Land trust lays out vision as golf greens go brown


Irrigation ceased at the San Geronimo Golf Course last week, and the property’s owner, the Trust for Public Land, announced the launch of a community engagement campaign to hear residents’ hopes for the 157-acre property—which the nonprofit does not plan to own in the long term. 

“What we have heard from the community loud and clear is that they have not had a voice in this process,” Guillermo Rodriguez, the trust’s state director, said to the Light after a press conference held in the Marin Headlands last Friday. 

The listening campaign will inform whichever entity ultimately takes over the land; still, Mr. Rodriguez presented a vision for the property on Friday, and was joined at the podium by supporters from local conservation groups, consultants and several valley residents. 

Like Marin County, which sought to partner with the trust to convert the course to open space, the nonprofit plans to manage the land as a public park. Mr. Rodriguez described enhancing public access for recreation, education and community gathering. Specifically, he outlined creating a multi-use and community facility on the property, restoration work in Lagunitas Creek to benefit the coho salmon run, and a comprehensive fire safety program that would include relocating the Marin County Fire Department headquarters to the site.

The speakers who expressed their support for the trust on Friday included representatives from the San Geronimo Valley Planning Group, the Marin Audubon Society, the Marin Conservation League and the Environmental Action Committee of West Marin, along with a water rights specialist for Trout Unlimited and a private-sector San Francisco planner. 

Brian McCarthy, a retired Ross Valley fire battalion chief, seconded the trust’s hope to partner with Marin County Fire to move the headquarters from Woodacre—an idea originally part of the department’s 2010 vision plan that outlined the need for the station to be in a more central location on the Sir Francis Drake Boulevard corridor. 

Reached after the meeting, Marin County Fire Chief Jason Weber commended the trust, which he said “is interested in going above and beyond what is required of them legally.” Already, the fire department has consulted with the trust—which it commonly does for both private and public landowners—and made recommendations for upkeep, considering the water is now shut off. 

The trust has agreed to keep the grass mowed, help adjacent homeowners remove vegetation within 100 feet of their homes and provide two landing pads for emergency helicopters. 

Supporting the trust’s stated hope to focus restoration efforts on Lagunitas Creek, Matt Clifford, a water rights specialist for Trout Unlimited, said, “Lagunitas Creek is home to the Bay Area’s strongest remaining run of coho salmon—which were historically the premier native fish of Marin County but are now one of California’s most critically endangered species.” 

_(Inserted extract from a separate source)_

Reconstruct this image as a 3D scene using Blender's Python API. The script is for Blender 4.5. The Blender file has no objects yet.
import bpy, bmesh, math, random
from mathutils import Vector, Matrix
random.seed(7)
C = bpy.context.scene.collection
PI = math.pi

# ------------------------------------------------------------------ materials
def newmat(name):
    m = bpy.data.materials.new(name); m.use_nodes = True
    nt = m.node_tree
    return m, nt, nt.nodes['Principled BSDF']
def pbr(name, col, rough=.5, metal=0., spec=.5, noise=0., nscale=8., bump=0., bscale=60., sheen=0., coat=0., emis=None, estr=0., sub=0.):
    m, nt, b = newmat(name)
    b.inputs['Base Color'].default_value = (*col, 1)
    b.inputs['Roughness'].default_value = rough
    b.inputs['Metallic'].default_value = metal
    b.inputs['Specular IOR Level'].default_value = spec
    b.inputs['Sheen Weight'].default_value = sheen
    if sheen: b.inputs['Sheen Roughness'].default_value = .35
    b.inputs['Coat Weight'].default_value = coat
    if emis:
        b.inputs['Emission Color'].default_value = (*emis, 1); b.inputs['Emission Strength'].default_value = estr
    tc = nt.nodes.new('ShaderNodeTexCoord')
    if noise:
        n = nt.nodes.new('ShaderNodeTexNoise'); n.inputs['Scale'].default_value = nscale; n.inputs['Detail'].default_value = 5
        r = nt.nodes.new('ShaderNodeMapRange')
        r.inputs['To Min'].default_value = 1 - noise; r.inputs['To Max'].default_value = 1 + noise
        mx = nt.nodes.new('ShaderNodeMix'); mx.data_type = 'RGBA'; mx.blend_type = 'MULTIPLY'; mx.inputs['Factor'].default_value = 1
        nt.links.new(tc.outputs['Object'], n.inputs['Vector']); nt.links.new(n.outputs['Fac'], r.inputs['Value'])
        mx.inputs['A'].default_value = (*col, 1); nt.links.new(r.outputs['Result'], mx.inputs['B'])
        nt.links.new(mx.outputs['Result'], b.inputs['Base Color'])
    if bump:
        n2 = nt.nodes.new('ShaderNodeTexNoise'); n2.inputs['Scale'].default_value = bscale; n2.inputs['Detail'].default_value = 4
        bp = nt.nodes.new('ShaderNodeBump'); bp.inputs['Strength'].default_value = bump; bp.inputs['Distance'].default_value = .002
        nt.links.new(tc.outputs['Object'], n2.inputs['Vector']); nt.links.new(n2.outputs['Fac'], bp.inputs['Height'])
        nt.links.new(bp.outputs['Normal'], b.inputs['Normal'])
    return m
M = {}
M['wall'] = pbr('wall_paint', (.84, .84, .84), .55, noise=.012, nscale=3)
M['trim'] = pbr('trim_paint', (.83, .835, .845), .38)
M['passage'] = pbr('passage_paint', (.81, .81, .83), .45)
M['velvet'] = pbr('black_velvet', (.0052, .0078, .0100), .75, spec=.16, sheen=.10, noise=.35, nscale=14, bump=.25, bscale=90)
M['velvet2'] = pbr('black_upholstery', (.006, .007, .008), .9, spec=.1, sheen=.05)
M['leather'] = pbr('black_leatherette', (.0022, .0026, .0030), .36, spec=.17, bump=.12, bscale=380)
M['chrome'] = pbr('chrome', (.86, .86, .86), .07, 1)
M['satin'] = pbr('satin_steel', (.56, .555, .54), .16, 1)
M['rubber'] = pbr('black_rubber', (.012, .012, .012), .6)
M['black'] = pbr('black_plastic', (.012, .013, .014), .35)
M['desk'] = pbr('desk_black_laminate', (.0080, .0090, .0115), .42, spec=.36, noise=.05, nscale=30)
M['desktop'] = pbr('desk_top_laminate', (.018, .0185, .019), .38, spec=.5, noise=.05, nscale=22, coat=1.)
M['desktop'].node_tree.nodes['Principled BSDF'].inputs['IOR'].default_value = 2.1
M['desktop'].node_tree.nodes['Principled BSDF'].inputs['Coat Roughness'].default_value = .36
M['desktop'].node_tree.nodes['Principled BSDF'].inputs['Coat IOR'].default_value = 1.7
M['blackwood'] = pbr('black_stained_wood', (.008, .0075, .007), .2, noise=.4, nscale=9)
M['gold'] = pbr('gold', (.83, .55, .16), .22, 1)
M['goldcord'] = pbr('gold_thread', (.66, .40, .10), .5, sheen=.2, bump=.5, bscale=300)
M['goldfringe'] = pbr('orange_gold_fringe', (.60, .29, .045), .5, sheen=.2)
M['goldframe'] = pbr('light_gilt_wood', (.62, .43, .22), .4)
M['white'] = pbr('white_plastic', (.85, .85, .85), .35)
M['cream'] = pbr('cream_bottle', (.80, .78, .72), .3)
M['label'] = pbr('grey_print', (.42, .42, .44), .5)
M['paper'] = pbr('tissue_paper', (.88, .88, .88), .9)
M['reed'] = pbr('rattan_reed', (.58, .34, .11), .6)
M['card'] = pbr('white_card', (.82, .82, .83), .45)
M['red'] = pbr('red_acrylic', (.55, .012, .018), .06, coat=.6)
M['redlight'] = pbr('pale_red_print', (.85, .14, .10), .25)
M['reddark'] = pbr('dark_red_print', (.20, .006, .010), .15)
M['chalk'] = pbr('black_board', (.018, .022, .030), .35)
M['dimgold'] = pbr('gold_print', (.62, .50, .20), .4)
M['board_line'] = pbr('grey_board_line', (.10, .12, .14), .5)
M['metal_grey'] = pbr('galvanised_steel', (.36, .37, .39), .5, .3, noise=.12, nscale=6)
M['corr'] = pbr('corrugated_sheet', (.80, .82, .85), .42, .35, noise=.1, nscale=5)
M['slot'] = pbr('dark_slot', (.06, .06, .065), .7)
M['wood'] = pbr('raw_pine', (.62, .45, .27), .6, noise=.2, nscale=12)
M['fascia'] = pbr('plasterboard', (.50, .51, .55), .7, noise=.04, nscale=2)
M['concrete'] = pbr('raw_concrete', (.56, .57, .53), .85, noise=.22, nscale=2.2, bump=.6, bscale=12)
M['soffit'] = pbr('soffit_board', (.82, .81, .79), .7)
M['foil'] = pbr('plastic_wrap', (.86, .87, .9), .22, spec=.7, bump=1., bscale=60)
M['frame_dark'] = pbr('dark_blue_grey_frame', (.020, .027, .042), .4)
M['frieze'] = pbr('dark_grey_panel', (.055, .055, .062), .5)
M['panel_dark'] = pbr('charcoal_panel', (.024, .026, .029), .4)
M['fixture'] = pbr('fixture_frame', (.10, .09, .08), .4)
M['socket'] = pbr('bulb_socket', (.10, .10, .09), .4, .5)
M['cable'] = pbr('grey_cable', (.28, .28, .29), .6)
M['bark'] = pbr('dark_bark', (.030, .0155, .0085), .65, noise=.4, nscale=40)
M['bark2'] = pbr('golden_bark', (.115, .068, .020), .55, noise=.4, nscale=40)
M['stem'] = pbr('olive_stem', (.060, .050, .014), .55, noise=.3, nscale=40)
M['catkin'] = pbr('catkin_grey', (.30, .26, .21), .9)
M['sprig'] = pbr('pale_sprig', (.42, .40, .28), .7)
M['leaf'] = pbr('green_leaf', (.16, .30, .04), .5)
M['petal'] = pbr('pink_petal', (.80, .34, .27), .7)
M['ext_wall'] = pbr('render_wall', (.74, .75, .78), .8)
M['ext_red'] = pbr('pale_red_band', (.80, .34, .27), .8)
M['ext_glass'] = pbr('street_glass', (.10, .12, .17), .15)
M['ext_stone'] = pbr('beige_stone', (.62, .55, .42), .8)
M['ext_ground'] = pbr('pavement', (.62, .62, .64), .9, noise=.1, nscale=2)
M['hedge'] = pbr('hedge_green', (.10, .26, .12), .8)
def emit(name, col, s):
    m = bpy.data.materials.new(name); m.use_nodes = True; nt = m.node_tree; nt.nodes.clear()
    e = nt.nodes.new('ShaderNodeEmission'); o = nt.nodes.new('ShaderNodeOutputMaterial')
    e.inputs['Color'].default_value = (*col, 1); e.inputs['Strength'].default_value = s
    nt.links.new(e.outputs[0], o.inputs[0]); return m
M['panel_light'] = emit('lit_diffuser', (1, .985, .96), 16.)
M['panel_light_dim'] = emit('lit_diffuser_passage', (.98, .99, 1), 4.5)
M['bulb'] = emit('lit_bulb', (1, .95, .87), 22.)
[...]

He continued, “This property, which has some of the best potential habitat in the watershed, offers us a chance to write the next chapter of that effort—an opportunity to implement restoration on a regionally significant scale.”  

His statements were echoed by the other conservationists who spoke Friday. 

As far as the listening campaign, the trust has launched a website,, to keep residents informed of upcoming events that will begin this summer and include tours, visioning workshops and pop-up events.  

In the meantime, Brendan Moriarty, the trust’s senior project manager, said residents are allowed to walk and bike on the property. “The Trust for Public Land welcomes members of the public to enjoy the existing trails on the property,” he said. “We hope this inspires people’s creativity and that they bring their ideas into the community engagement process.”

The property has caused significant grief over the past two years. The county announced its intention to raise money to purchase it from the previous owners in 2017 in collaboration with the trust, which fronted the money, but a group that sought to preserve the course upended those plans with a lawsuit. 

A decision handed down by a Marin County Superior Court judge last November found that the county violated the California Environmental Quality Act by committing funds to change the use before conducting an environmental analysis, which includes gathering public input. It was too cost-prohibitive for the county to do that; it had already lost opportunities for grant monies during the pending litigation. 

Mr. Rodriquez said the trust will not move forward with any restoration plans before commencing a CEQA process, though there are too many uncertainties at this point to know if that analysis will happen. “This is a process,” he conceded. “The fate of the property is unknown.” 

Next March, voters will consider a measure brought by the San Geronimo Advocates that, if passed, would require that golf continue as the primary use of the property no matter who owns it. 

A settlement reached last month between the trust and the advocates—which filed an appeal and a cross-appeal respectively on the court decision that prevented the county from purchasing the property—stipulated a dialogue between the two parties. Per the terms of the April agreement, the trust shelled out $308,000 to cover the advocates’ legal fees.